Friday, May 06, 2011

R&B@OTC: Along with 78,000 Other People, We Came to See and Be Seen.

We forget. We all forget – and fast, too. When I wrote here about the 2008 Offshore Technology Conference, oil was $128/barrel. Today, after the close of this year’s OTC, the price is $97.30 – down from a high of $113 a month ago. In the middle, there have been ups and downs, spills and chills and drilling moratoria. Plus constant predictions of “the end of civilization as we know it” in terms of a bleaker, far more expensive energy future.

So why, in the face of so much negativism and angst, did more than 78,000 of us go to OTC 2011, generating another record-busting year? One reason is our recognition (at least as far as I can tell) that oil and gas aren’t the end of us; but rather, they’re Western civilization’s guarantor.

That’s a big word but no less true. Hydrocarbons not only fuel our present lives, they assure the quality and durability of what we have achieved financially and culturally.

This is not to say our industry doesn’t have its tin ears and big mouths. Transocean’s boneheaded safety bonus announcements a month ago are just one example of how to make an entire business segment look real bad.

OTC is energy – the thrilling buzz of making things happen, of participating. It only took me and Brian Bearden sitting together in the PSR Group booth for five minutes, getting this caricature drawn, to also draw a cheerful crowd of lookers…and sitting ducks for the PSR people working the booth. (Thanks and you’re welcome to the PSR gang!)

George Foster of Foster Marketing answered me this: “What’s the marketing value of exhibiting at the Offshore Technology Conference?”

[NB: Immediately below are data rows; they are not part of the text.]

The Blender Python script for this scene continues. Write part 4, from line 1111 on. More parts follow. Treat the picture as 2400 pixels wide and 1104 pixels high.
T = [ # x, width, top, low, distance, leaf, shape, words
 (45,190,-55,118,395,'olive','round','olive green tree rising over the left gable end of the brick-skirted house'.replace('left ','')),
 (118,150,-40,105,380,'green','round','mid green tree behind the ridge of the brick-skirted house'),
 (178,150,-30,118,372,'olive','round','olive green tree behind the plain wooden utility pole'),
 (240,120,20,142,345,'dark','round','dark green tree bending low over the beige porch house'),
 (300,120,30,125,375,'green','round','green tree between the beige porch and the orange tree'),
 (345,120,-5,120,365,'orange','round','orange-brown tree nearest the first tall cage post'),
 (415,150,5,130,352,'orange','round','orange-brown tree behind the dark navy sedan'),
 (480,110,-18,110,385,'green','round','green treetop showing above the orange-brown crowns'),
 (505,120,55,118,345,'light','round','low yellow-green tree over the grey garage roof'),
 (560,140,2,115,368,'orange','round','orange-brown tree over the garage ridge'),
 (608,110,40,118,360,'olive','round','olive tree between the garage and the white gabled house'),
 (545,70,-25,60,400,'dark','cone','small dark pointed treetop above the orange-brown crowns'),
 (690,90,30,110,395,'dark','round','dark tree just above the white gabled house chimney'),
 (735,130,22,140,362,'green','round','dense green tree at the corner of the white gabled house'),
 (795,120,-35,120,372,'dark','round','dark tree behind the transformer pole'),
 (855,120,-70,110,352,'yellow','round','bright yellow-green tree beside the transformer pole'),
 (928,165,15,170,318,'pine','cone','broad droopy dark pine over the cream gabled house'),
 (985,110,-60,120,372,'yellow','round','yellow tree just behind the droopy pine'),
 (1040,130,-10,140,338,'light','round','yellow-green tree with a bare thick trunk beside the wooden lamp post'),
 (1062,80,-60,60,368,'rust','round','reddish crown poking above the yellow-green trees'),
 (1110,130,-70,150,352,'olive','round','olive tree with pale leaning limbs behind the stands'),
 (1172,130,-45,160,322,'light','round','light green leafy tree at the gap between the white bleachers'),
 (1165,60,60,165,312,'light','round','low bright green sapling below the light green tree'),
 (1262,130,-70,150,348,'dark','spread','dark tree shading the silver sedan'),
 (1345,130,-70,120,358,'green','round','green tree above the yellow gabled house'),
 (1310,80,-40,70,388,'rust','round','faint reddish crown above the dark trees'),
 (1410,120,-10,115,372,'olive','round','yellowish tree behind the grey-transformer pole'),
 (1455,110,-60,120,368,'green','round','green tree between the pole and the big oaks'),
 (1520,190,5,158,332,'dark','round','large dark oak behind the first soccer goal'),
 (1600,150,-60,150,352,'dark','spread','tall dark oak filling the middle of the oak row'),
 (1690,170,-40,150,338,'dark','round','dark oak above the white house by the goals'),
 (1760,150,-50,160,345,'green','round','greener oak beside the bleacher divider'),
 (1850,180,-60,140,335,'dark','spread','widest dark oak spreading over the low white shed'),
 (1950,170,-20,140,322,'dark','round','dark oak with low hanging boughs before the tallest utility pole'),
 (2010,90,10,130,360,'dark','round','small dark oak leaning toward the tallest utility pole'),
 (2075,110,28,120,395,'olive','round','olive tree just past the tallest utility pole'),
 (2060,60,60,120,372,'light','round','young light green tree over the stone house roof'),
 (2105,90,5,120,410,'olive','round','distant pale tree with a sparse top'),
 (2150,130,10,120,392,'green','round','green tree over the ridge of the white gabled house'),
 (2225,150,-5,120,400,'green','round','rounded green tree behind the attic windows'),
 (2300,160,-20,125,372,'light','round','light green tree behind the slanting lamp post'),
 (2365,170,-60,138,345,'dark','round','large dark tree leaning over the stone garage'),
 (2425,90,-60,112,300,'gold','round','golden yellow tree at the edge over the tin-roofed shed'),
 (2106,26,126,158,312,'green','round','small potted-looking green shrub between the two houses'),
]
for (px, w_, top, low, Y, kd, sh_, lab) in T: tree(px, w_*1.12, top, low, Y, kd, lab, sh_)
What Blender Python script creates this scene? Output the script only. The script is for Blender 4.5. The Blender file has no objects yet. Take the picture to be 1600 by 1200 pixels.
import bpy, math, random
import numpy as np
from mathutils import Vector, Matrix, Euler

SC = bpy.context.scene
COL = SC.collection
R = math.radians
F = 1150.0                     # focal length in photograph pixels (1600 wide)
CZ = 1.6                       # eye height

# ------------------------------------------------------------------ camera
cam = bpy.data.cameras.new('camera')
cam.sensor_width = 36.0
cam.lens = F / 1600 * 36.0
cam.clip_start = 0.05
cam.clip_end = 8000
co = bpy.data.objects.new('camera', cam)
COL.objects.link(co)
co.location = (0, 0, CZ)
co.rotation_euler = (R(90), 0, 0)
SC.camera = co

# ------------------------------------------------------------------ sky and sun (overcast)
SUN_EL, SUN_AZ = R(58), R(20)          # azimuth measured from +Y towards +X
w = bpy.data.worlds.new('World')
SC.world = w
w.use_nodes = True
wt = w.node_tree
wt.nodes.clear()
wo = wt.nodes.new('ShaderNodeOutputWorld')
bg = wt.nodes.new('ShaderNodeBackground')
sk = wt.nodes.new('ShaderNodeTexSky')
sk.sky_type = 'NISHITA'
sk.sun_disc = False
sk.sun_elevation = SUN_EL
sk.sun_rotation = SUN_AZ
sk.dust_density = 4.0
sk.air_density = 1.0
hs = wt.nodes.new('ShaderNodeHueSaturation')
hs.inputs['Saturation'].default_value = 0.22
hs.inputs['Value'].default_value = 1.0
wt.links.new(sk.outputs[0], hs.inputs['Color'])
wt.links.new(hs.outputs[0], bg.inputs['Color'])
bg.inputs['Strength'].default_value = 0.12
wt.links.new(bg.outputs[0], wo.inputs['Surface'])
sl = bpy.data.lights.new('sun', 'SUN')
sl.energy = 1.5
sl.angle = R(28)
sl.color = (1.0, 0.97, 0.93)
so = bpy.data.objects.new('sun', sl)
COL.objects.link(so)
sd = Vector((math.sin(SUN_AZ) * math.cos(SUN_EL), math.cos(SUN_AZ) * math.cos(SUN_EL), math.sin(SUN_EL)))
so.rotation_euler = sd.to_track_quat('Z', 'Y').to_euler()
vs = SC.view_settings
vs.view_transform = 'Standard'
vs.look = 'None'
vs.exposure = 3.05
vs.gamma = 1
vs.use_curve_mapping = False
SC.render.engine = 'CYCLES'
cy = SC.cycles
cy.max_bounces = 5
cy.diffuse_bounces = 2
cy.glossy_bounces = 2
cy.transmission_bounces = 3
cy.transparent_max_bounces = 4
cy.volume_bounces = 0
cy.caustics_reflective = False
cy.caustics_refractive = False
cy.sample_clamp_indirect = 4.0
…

Trade shows are the last bastion of building personal relationships in this digital age. The opportunity to reacquaint with clients and prospects from all over the world at OTC is  phenomenal. Not only the relationship-building, but to know that making one sale pays for the show makes OTC well worth the expense.

I have pushed the same query to other colleagues, veterans of working in or visiting clients at this year’s OTC. When I get more answers, I’ll post them and let you know. Meanwhile, newly headlined Barrett-Wehlmann-Proctor principal Jim Proctor splits being seen five ways:

From the optimist’s perspective, it’s keeping your brand relevant in the context of the global industry’s biggest event of the year.

From the pessimist’s point of view, it’s not being conspicuous by your absence.

For the salesperson: “I can see 40 customers in a day, not get on a plane and it only costs $1.7 million.”

For the marketer, it’s accumulating those pesky exhibitor points and improving location – year after year.

And from the CFO’s perspective: “What else are we going to do with all these profits?”

Thank you to Tuesday’s wingman Bearden, principal of web design consultancy Upstream Marketing. Thanks to Signalwrite clients here and abroad, and to everyone who made a great OTC 2011 possible…nothing cartoonish about any of ‘em but great colleagues all.


Becci Himes said...

A quote from Scott Ginsberg today "Face to face is making a comeback. Create an act of humanity in a moment of technology." I think that's what we saw at OTC this week.

Donna Collum said...

No kidding, Richard--that was the day I showed up also. It was packed!!

Bob Lytle said...

Because everything is so electronic, this is the year’s best opportunity to connect personally with your client, to polish an existing relationship or start something new.